Adani, which just finalised the purchase of the property from grazier Graeme Acton for $110 million, plans to also build a new town, runway, railway and port facilities. The firm is expected to spend $6 billion on the entire project. Adani estimates the mine would yield 60 million tonnes of coal per year based on a mine life of more than 100 years.

The conglomerate promised to hire Australians first before hiring overseas workers, although there are no definite estimates yet on the number of miners the company would need.

Queensland Mining Minister Stirling Hinchliffe went one step further when he said that he prefers that Adani hire locally first.

"I have given a very clear message to the companies involved, including Mr Adani directly, that we have a very high expectation about the role that Queenslanders will play in these projects," Mr Hinchcliffe said.

However, he admitted central Queensland's Galilee Basin lacks infrastructure to cope with the planned Adani mine project. The minister said Alpha is the closest town to the planned Adani venture which has a population of 500 people, which would only be 10 per cent of the estimated 5,000 people needed during the construction phase of the mining project.

Federal Queensland MP Bob Katter also opposed the lobby of mining firms to fly in unskilled foreign workers to fill job shortages in the state. He pointed out that there are 10,000 north Queensland residents who are jobless.
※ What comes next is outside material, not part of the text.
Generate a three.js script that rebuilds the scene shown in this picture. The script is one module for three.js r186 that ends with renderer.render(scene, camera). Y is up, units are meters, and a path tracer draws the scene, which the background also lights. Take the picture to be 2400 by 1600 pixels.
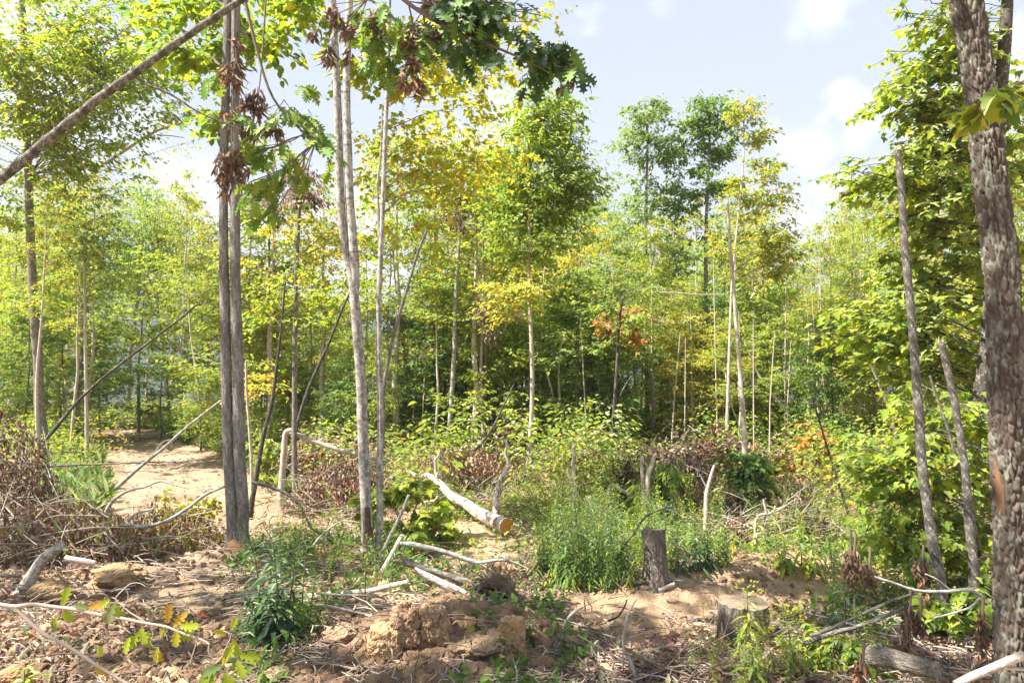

However, the Queensland Resources Council said in its November Growth Outlook Study that the resources sector in the state would need over 40,000 more workers in the next 8 years which the current labour market could not adequately meet.

The report identified skills in shortage as that of technicians, trade workers and machinery operators.

For a mining company to be allowed to bring foreign workers to Australia using the Enterprise Migration Agreements (EMA), its project must have a capital expenditure of $2 billion or more and a maximum workforce of 1,500 employees. Immigration Minister Chris Bowen disclosed that so far only one EMA has been submitted but the ministry is discussing more EMAs with other mining firms.

Adani's project, however, could face some opposition from rural lobby group AgForce which expressed concern that the planned mine could destroy prime cattle grazing land. AgForce President Brent Finlay wants to know the size of land to be mined and to be retained for cattle because the former could never be used again for agricultural production.

Rob Williams, Division Six councilor of the Isaac Region, said he hoped Adani would asphalt the road to Charters Towers which would benefit the pastoral owners who live in the area. He believes the planned development would not destroy the quality of the place's pasture lands since the mine would be mostly marginal land.

Ahead of the mine's operation, Adani secured a $1.83-billion long-term lease on the X50 Abbot Point Coal Terminal.